Michael led a lively workshop Friday called “White on White: Working with Other White Folks Toward Racial Justice” during the 20th White Privilege Conference. About 1,300 people attended, and Michael’s workshop drew a standing-room crowd.

Michael said she began her work about 18 years ago after attending a workshop on creating anti-racism spaces. She established an anti-racism space, a community of allies that meets regularly, with another like-minded woman.

“It’s where I’ve done most of my learning about racism. We agreed we would ask our stupid questions of one another,” Michael said. “I grew up in a house where talking about race was impolite.”

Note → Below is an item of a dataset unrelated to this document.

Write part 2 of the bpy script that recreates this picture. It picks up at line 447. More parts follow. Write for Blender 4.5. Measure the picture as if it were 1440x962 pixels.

She said she distinguishes between her white friends and white allies. When Michael feels like she hasn’t done her best her white friends tell her, “You’re so good! You didn’t do anything wrong,” she said. “They don’t have the same social and racial justice objectives. White allies don’t let me off the hook. They say, ‘I’ve done that. What do you think was going on for you?’”

She advised white people interested in developing their own anti-racism space to “include people of color in the organization to whom you are accountable, because any action I take will have impact on people of color.” The group should also have a facilitator, she said.

“Our inclination as white people is to compete with one another. When we are trying to be anti-racist, we try to be the best white person in the room,” she said. “But the goal is to end racism, and so it really doesn’t matter if I’m better than you or worse than you. White people need role models, and they need people to help them learn.”

As well, white people “need to cry about racism,” she said. “These spaces can give us a place where we can feel.”

In her work, “I welcome mistake-making,” she said. “Our motto should be ‘Do the wrong thing,’ because doing nothing is also wrong.” The best feedback she receives comes from “showing up and putting my foot in my mouth,” she said.

Using the work of research psychologist Dr. Janet Helms, Michael explored with workshop attendees six stages — they’re circular and not linear, Michael said — of white racial identity development.

Those are, in broad strokes:

  • Contact — The first contact with the notion of racism
  • Disintegration — Confrontation with the disintegration of one’s image of a just world
  • Reintegration — The truth about racism is too hard, so the person tries to reintegrate their image of a just world
  • Pseudo-Independent Stage — The person starts to understand the realities of racism, but still has many misconceptions
  • Immersion — Immersing oneself in learning what it means to be white
  • Autonomy — Life and work in the “beloved community,” including the ability to work in multi-racial coalitions and to seek and accept feedback from colleagues of color.

“Your racial identity is your toolbox,” she said. “If you feel guilt and shame, that is what you will project to other people. That’s why doing your own work is so important, because people take shame and guilt and transform it into hostility and anger.”

The ultimate goal is “not to feel bad,” she said. “The goal is to understand the whole picture — and to keep moving forward.”